Return the lines exactly as they stand, from the first of the material through the line containing "EYE, FPX, PITCH".

┌─ LISTING

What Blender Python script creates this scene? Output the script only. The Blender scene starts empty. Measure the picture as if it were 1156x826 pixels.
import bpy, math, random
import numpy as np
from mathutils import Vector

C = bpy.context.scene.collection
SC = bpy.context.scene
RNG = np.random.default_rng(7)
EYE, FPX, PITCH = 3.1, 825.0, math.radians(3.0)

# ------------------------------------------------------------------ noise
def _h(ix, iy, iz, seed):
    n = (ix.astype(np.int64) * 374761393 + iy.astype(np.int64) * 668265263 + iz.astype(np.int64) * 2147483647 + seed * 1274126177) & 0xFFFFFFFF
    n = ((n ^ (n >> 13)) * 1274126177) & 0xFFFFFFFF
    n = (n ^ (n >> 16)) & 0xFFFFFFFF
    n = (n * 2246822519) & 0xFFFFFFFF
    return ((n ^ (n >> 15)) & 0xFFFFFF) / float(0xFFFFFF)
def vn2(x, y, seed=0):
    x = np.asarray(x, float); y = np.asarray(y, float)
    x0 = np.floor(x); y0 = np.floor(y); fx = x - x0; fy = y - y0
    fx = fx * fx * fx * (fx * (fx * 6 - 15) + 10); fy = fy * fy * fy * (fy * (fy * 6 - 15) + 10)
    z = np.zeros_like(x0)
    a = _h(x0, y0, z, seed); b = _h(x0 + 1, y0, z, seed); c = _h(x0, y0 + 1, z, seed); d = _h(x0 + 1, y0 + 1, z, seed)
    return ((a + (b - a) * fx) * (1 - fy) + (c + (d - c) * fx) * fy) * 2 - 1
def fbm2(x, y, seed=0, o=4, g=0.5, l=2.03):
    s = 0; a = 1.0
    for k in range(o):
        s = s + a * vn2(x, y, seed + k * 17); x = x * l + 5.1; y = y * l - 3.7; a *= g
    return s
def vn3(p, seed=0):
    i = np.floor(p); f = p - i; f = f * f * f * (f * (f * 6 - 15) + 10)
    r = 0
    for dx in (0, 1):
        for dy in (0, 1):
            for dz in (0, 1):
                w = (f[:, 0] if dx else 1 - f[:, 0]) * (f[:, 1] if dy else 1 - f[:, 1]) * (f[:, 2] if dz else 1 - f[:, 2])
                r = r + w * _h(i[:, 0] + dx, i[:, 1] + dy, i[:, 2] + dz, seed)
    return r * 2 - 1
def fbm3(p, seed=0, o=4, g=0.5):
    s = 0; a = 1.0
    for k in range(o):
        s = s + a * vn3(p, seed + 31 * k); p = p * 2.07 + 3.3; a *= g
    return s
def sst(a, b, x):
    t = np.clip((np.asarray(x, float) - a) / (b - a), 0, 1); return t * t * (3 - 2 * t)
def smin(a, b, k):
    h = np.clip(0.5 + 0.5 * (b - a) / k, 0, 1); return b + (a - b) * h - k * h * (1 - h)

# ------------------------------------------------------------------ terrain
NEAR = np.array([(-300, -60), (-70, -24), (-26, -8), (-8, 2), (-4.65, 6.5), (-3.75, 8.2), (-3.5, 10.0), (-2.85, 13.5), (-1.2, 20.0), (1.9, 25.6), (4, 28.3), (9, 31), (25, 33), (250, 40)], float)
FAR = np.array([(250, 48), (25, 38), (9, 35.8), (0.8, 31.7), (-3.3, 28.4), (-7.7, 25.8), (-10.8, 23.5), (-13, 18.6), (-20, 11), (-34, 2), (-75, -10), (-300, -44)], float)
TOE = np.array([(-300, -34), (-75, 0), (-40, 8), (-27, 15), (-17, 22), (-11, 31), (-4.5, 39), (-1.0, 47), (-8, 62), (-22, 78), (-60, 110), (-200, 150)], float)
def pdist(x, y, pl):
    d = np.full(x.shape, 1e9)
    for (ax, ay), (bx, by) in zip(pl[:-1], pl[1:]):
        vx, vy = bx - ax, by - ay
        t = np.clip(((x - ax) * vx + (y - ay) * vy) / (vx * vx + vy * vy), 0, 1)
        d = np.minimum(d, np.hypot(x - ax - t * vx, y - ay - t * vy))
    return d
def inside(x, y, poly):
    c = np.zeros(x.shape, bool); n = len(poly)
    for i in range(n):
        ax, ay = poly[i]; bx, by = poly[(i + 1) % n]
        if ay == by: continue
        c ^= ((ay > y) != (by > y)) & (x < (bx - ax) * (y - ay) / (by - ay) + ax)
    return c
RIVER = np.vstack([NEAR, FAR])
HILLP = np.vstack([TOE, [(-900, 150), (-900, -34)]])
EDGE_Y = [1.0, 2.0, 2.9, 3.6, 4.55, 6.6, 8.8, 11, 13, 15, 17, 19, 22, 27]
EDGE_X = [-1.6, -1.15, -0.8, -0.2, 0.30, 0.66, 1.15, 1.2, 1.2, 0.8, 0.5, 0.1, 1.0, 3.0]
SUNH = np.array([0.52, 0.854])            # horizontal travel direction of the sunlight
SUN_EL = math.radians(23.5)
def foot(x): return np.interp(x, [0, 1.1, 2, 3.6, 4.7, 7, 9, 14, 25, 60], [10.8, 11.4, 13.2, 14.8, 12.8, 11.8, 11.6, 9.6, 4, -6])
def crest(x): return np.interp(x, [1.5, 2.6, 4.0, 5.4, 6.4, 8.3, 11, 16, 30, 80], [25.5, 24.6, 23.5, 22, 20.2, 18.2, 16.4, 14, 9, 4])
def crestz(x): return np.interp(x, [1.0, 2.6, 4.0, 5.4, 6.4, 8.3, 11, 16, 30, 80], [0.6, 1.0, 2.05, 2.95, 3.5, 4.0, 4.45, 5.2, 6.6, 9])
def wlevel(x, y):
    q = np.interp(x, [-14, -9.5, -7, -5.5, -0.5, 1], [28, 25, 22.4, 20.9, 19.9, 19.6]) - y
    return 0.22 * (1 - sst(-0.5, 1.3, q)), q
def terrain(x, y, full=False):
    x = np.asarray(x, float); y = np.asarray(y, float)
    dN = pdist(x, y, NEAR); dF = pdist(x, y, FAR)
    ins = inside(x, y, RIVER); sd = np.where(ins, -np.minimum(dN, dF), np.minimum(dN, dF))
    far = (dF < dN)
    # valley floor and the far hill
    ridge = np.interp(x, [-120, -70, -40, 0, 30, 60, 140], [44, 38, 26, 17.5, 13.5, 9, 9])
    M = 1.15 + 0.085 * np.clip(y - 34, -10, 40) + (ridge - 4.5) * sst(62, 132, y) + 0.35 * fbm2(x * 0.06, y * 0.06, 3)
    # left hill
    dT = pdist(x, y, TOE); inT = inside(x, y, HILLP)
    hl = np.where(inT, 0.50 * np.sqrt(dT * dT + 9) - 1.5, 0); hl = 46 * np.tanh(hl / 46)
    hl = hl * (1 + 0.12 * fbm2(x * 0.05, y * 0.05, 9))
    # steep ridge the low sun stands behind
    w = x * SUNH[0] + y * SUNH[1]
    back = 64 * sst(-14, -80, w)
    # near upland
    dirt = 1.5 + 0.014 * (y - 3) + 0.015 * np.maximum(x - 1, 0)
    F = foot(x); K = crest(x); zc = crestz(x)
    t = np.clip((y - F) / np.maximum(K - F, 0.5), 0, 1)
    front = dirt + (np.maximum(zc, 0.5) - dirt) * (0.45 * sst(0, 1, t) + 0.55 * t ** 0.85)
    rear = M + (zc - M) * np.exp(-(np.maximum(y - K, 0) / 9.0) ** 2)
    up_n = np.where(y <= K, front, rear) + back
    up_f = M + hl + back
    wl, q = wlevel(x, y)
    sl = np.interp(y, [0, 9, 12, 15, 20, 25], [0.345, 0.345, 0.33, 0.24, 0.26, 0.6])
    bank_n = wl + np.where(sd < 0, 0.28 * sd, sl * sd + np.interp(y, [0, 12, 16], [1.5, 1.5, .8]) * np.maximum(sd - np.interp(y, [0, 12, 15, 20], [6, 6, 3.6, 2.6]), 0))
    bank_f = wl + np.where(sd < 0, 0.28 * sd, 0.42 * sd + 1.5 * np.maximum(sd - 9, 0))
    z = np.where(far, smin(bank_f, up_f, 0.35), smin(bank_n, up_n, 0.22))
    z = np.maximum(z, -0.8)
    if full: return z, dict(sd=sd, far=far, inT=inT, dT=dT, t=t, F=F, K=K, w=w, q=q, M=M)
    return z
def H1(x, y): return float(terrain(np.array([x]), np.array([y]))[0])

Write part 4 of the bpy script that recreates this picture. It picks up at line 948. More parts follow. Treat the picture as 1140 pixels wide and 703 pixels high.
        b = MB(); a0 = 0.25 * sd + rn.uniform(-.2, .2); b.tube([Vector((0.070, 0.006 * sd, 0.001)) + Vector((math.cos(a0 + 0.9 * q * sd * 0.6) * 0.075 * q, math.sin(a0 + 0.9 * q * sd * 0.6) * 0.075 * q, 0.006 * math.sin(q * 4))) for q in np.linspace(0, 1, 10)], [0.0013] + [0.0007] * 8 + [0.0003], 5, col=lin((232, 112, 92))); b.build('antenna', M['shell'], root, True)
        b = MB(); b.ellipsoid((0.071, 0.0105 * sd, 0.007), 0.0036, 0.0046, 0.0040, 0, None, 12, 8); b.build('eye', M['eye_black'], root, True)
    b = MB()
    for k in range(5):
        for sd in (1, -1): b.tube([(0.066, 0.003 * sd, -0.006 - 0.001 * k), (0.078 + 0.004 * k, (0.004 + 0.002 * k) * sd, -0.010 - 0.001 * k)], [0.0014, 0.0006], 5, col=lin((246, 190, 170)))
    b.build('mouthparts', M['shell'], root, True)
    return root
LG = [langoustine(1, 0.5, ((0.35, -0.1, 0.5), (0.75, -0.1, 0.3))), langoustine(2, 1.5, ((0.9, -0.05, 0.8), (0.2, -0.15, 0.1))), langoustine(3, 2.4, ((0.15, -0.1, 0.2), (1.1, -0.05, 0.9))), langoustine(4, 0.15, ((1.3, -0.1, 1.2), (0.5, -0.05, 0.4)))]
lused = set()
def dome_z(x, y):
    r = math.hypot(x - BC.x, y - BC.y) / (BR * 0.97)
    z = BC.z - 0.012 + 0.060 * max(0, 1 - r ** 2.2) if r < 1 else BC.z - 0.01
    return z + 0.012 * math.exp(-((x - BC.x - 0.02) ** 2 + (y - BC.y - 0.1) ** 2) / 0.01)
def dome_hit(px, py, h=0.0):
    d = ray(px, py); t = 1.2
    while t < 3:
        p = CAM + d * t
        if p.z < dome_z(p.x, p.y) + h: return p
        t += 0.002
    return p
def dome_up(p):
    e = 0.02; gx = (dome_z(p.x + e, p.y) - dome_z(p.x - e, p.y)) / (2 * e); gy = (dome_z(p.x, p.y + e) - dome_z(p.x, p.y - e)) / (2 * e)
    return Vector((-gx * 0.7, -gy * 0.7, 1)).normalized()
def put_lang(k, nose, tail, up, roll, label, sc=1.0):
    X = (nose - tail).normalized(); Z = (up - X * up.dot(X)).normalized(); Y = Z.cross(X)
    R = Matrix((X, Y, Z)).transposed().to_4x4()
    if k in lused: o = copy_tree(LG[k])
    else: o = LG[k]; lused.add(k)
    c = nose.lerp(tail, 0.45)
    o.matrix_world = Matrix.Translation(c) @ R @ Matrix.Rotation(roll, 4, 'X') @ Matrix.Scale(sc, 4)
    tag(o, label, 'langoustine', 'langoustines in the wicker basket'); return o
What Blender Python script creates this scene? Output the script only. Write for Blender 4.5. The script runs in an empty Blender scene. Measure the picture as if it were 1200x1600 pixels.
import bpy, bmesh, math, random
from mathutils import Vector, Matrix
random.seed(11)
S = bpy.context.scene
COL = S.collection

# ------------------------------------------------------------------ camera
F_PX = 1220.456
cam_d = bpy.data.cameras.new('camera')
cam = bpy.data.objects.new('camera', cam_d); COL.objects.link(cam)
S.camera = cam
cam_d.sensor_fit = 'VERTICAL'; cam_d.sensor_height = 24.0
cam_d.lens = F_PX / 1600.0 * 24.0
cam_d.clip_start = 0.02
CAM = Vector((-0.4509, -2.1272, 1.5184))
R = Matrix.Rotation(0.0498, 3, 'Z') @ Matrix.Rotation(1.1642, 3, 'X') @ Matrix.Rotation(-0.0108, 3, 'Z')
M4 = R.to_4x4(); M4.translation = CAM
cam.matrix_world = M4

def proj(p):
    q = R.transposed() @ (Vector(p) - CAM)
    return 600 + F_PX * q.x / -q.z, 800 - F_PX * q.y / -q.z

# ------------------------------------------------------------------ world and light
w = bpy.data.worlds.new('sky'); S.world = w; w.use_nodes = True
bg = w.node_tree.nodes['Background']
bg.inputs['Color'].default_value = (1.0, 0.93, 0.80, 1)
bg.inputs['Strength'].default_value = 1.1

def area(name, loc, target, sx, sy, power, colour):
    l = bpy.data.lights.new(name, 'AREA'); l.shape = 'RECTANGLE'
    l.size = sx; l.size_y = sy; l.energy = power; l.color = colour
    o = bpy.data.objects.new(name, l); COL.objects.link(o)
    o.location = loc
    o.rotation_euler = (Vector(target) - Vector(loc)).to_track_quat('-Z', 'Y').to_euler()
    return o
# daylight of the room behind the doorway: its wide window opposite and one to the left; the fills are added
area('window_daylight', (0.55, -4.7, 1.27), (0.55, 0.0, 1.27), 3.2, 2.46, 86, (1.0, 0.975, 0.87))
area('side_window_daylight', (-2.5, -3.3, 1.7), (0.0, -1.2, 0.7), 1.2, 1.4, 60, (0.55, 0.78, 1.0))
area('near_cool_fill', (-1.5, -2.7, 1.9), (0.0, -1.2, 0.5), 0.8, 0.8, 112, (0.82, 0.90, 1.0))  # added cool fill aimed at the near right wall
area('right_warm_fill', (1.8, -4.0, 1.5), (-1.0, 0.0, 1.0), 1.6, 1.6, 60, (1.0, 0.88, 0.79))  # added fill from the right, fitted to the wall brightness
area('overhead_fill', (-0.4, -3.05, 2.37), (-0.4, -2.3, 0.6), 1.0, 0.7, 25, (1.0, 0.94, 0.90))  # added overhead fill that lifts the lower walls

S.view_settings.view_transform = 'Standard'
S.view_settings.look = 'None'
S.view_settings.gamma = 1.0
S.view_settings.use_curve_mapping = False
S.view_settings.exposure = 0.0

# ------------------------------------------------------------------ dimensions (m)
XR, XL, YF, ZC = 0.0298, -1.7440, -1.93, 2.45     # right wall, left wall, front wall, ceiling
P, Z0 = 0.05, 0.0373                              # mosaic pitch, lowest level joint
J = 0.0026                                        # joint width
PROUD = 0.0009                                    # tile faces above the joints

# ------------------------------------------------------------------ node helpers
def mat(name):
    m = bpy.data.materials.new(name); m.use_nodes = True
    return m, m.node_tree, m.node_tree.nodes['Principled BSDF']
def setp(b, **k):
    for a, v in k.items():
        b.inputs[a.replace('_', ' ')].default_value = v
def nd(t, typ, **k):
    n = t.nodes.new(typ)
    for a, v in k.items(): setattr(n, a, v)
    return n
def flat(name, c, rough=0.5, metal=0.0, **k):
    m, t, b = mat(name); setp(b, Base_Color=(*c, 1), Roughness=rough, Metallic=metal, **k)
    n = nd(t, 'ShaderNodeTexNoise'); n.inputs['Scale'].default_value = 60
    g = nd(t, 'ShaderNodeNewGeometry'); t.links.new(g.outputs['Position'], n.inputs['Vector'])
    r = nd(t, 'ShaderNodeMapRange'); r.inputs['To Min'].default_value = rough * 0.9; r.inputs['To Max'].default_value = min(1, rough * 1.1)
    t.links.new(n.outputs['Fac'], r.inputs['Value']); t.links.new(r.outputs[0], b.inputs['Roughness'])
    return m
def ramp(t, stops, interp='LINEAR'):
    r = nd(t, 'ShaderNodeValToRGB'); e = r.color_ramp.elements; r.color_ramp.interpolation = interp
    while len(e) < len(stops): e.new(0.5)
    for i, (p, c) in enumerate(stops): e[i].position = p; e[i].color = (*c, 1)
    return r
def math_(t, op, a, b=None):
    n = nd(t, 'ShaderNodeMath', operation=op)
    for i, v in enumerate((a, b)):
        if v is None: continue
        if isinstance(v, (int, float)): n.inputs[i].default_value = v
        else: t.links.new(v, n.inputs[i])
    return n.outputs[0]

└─

- _RESULT OF THE TASK_:
What Blender Python script creates this scene? Output the script only. The Blender scene starts empty. Measure the picture as if it were 1156x826 pixels.
import bpy, math, random
import numpy as np
from mathutils import Vector

C = bpy.context.scene.collection
SC = bpy.context.scene
RNG = np.random.default_rng(7)
EYE, FPX, PITCH = 3.1, 825.0, math.radians(3.0)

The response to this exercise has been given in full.